Owners and employees of start-up companies are getting a tax break on stock options.

The Ministry of Strategy and Finance said yesterday at a meeting that it will revise the current Restriction of Special Taxation Act on stock options this month to reduce the tax paid by small businesses and individuals.

People will be able to choose whether to pay income tax on options when they buy shares in a company, or to pay capital gains tax when they sell their shares later.

The idea is to encourage start-ups, which often use stock options to attract and reward talent.

It is part of the Park Geun-hye administration’s initiative to make Korea’s economy more creative.

A stock option is given by a company to an employee and guarantees him or her the right to buy company stock at a set price over a set period.

If the market price of the company’s share rises, that employee can buy the stock lower than the market price and be eligible for an instant profit.

Currently, when someone exercises a stock option, he has to pay income tax that year of 6 percent to 38 percent on the difference between the option price and the market price. (That difference is considered income from the start.)

Later, when he or she sells the stock, a capital gains tax of 11 percent is applied to any profit on the sale.

In the future, the employee will be able to choose from either the income tax during the year of the purchase or the capital gains tax during the year of the sale.
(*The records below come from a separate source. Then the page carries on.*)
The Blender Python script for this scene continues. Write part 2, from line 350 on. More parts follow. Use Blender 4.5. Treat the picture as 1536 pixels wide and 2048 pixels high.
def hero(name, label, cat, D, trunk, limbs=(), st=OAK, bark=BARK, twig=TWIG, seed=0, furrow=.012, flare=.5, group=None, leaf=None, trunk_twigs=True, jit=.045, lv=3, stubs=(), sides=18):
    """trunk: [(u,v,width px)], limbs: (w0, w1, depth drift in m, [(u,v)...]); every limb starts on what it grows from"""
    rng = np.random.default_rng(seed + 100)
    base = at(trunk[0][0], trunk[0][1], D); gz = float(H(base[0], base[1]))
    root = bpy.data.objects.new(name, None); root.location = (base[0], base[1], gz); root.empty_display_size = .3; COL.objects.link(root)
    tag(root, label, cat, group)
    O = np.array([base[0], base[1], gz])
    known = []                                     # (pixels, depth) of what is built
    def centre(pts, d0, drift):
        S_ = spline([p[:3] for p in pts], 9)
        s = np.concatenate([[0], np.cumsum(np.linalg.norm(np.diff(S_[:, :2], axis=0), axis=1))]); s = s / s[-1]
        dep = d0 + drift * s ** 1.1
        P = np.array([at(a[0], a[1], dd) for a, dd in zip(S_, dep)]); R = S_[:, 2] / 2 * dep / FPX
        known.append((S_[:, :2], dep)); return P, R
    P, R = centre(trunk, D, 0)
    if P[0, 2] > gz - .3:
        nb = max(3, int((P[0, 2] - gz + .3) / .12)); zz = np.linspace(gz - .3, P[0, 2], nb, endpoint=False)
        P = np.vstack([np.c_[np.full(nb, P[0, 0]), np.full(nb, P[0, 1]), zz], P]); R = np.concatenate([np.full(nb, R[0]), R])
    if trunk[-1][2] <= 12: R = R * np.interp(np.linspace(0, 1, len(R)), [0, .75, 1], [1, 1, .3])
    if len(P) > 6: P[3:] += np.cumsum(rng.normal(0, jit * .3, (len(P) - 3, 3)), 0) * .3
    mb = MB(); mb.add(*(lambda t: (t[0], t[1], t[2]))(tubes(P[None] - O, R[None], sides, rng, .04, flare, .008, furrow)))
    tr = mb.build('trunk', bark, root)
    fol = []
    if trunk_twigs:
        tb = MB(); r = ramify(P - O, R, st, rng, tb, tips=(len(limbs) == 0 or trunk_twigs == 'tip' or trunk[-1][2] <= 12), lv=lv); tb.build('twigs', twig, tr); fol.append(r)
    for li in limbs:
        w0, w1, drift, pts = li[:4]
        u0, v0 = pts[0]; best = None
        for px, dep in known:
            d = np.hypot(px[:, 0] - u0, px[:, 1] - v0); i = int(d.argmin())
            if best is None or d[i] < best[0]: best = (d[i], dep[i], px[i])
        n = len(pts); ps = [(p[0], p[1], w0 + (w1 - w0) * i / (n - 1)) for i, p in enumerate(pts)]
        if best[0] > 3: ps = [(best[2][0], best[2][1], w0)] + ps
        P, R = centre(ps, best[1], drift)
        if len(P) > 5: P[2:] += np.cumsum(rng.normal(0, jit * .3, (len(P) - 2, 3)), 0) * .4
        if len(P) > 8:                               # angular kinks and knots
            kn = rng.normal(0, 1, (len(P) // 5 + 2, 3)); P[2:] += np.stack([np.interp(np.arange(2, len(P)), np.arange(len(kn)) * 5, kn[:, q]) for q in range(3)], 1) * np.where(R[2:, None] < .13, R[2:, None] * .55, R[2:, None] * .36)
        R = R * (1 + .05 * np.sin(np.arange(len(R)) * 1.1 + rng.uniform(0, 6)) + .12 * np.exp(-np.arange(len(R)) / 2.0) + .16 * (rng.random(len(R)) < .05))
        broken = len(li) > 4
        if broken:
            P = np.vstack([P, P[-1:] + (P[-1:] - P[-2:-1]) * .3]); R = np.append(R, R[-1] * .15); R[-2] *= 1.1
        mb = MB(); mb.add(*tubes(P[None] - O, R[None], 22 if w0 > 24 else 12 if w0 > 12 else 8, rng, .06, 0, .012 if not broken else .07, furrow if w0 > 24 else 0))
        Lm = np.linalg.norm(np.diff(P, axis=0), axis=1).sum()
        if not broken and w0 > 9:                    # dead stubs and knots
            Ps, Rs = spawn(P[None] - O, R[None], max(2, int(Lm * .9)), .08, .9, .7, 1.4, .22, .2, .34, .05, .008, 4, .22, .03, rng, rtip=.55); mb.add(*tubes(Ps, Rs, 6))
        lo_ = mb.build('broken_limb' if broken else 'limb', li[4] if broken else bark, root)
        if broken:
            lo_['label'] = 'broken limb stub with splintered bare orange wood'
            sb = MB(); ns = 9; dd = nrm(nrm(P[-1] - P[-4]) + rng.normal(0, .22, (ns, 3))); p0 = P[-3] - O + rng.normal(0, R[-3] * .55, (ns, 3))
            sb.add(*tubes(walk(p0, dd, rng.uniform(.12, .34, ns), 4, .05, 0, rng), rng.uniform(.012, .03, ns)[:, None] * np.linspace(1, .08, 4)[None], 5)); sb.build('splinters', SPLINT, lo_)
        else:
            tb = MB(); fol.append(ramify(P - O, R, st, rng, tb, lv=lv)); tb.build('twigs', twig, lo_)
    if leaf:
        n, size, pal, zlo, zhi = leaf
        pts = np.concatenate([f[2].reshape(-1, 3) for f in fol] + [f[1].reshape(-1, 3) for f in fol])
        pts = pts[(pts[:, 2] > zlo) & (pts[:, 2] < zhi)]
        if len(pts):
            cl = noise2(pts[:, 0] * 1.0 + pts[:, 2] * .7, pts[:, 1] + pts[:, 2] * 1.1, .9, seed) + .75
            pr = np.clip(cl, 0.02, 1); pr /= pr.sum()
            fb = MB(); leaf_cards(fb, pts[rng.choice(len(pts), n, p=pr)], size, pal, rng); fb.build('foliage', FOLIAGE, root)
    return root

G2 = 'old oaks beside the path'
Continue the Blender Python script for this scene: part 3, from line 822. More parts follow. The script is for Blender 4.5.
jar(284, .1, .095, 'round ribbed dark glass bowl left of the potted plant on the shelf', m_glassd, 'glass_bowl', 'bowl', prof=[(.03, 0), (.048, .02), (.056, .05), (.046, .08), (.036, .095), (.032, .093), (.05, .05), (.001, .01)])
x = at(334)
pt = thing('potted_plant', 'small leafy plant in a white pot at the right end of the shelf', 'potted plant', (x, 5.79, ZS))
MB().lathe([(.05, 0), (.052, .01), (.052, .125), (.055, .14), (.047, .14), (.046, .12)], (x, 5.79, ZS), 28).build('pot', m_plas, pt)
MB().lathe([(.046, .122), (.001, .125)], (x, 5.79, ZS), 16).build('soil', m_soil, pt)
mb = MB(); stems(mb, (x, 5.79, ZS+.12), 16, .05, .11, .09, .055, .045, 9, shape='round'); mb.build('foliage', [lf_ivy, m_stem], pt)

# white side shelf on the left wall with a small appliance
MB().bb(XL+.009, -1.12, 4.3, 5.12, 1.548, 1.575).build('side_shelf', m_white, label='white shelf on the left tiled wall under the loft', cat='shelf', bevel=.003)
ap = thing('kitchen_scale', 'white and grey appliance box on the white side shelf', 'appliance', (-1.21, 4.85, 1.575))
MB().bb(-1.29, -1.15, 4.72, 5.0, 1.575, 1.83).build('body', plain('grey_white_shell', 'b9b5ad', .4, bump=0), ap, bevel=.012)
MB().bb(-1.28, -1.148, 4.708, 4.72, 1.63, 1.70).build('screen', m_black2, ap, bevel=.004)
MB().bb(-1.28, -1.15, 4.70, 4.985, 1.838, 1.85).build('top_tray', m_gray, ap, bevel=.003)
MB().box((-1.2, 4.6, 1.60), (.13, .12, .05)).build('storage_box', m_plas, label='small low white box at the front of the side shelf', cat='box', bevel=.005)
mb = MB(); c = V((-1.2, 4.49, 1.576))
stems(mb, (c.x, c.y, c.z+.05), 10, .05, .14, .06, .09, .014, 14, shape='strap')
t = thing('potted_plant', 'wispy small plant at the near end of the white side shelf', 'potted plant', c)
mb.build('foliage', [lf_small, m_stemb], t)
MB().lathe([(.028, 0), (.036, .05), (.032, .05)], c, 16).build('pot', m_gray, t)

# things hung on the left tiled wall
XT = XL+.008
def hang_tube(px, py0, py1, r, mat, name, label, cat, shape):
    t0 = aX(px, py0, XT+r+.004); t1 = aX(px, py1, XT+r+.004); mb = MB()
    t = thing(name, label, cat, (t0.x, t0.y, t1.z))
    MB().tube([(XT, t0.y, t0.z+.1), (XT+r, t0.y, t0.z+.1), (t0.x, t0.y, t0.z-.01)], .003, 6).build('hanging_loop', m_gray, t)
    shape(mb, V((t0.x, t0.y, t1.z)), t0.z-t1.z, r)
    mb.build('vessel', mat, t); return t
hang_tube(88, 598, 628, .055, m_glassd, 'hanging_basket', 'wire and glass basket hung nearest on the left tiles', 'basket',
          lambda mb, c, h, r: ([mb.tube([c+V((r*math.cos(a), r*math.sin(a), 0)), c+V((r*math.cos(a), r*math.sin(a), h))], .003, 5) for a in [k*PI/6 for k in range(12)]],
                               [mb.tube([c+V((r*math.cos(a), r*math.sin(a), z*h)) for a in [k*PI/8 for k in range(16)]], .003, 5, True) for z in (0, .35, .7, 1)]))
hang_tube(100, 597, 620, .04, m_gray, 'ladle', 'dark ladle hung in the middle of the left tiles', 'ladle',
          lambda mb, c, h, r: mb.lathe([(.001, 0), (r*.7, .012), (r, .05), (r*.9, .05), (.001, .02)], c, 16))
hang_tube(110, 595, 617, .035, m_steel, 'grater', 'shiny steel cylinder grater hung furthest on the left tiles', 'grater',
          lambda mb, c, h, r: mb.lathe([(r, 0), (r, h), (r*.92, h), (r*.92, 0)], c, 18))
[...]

The capital gains tax on selling shares bought with stock options will also be increased to 20 percent, the ministry said.

The new system will go into effect from the second half of this year at the earliest.

“A capital gains taxation on stock options will help ease the burden not only on employees, because they won’t have to pay income tax when they get the options, but also on start-ups in their early stages when they are hardly making money,” said a ministry official.

Through the Act on Special Measures for the Promotion of Venture Businesses, the right to choose between the taxes will be allowed to companies and individuals whose total value of shares do not exceed 100 million won ($92,790), and they must have owned them for more than a year.

The ministry benchmarked the U.S. qualified stock option system, it said.